» **INFORMATION SHOWN**:
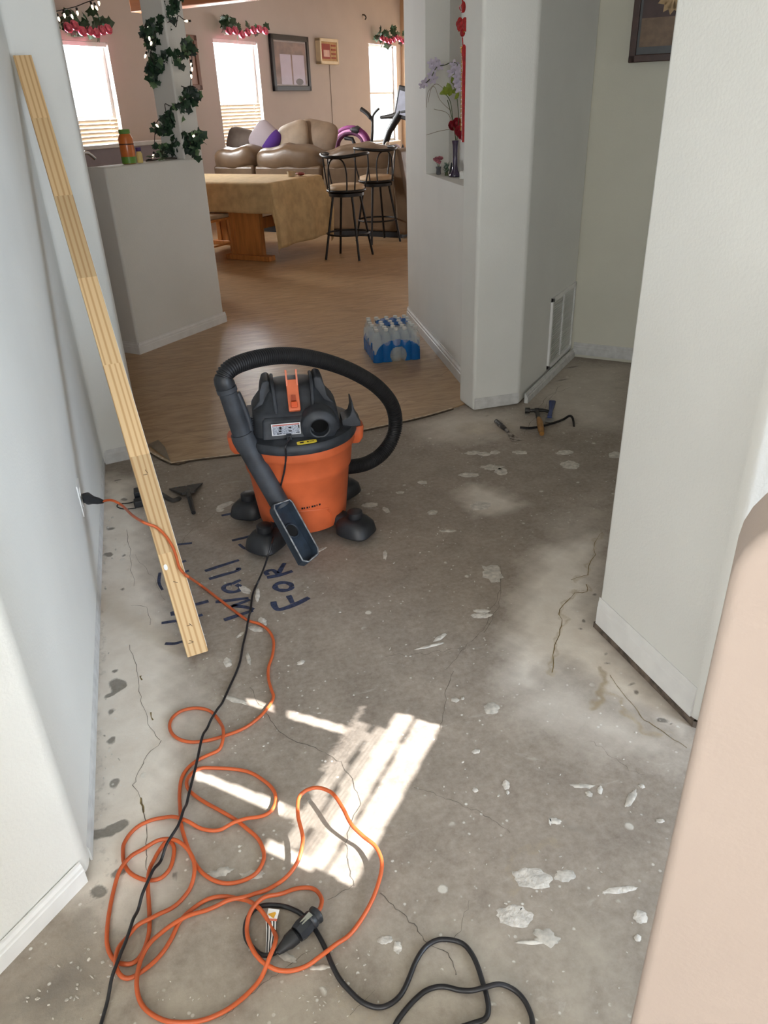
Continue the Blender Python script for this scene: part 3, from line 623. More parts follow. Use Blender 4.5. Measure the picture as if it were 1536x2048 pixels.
# ------------------------------------------------------------------ cords on the floor
def lay(pts, r, under=None, per=6, extra=0.0):
    """points are (u, v[, z]) ; cords lie on the slab and climb over what is already there"""
    c = [Vector(P(p[0], p[1], p[2] if len(p) > 2 else r + .0008)) for p in pts]
    q = spline(c, per); step = .006; out = [q[0]]
    for p in q[1:]:
        while (p - out[-1]).length > step: out.append(out[-1] + (p - out[-1]).normalized() * step)
    A = np.array([tuple(p) for p in out]); n = len(A); lift = np.zeros(n)
    for i in range(n):
        d = np.hypot(A[:i, 0] - A[i, 0], A[:i, 1] - A[i, 1]); k = max(0, i - 14)
        if k > 0:
            h = d[:k] < r * 2.1
            if h.any(): lift[i] = max(lift[i], (A[:k, 2][h] + lift[:k][h]).max() + 2 * r - A[i, 2])
        if under is not None:
            for B, rb in under:
                d = np.hypot(B[:, 0] - A[i, 0], B[:, 1] - A[i, 1]); h = d < (r + rb) * 1.05
                if h.any(): lift[i] = max(lift[i], B[:, 2][h].max() + rb + r - A[i, 2])
    lift = np.maximum(lift, 0); lift = np.minimum(lift, .03)
    w = np.hanning(15)[1:-1]; sm = lift.copy()
    for i in range(n):                          # dilate, then smooth, so the cord bridges gently
        sm[i] = lift[max(0, i - 4):i + 5].max()
    ker = np.hanning(11); ker /= ker.sum(); sm = np.convolve(np.pad(sm, 5, 'edge'), ker, 'valid')
    A[:, 2] += np.maximum(sm, lift * .9); return A
ORANGE = M('orange_cord_jacket', srgb(186, 88, 46), rough=.42, var=.14, scale=6, spec=.4)
JACKET = M('black_cord_jacket', srgb(26, 25, 28), rough=.42, var=.3, scale=12)
BR = .0046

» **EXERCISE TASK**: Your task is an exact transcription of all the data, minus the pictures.

» **REPLY TO THE TASK**:
Continue the Blender Python script for this scene: part 3, from line 623. More parts follow. Use Blender 4.5. Measure the picture as if it were 1536x2048 pixels.
# ------------------------------------------------------------------ cords on the floor
def lay(pts, r, under=None, per=6, extra=0.0):
    """points are (u, v[, z]) ; cords lie on the slab and climb over what is already there"""
    c = [Vector(P(p[0], p[1], p[2] if len(p) > 2 else r + .0008)) for p in pts]
    q = spline(c, per); step = .006; out = [q[0]]
    for p in q[1:]:
        while (p - out[-1]).length > step: out.append(out[-1] + (p - out[-1]).normalized() * step)
    A = np.array([tuple(p) for p in out]); n = len(A); lift = np.zeros(n)
    for i in range(n):
        d = np.hypot(A[:i, 0] - A[i, 0], A[:i, 1] - A[i, 1]); k = max(0, i - 14)
        if k > 0:
            h = d[:k] < r * 2.1
            if h.any(): lift[i] = max(lift[i], (A[:k, 2][h] + lift[:k][h]).max() + 2 * r - A[i, 2])
        if under is not None:
            for B, rb in under:
                d = np.hypot(B[:, 0] - A[i, 0], B[:, 1] - A[i, 1]); h = d < (r + rb) * 1.05
                if h.any(): lift[i] = max(lift[i], B[:, 2][h].max() + rb + r - A[i, 2])
    lift = np.maximum(lift, 0); lift = np.minimum(lift, .03)
    w = np.hanning(15)[1:-1]; sm = lift.copy()
    for i in range(n):                          # dilate, then smooth, so the cord bridges gently
        sm[i] = lift[max(0, i - 4):i + 5].max()
    ker = np.hanning(11); ker /= ker.sum(); sm = np.convolve(np.pad(sm, 5, 'edge'), ker, 'valid')
    A[:, 2] += np.maximum(sm, lift * .9); return A
ORANGE = M('orange_cord_jacket', srgb(186, 88, 46), rough=.42, var=.14, scale=6, spec=.4)
JACKET = M('black_cord_jacket', srgb(26, 25, 28), rough=.42, var=.3, scale=12)
BR = .0046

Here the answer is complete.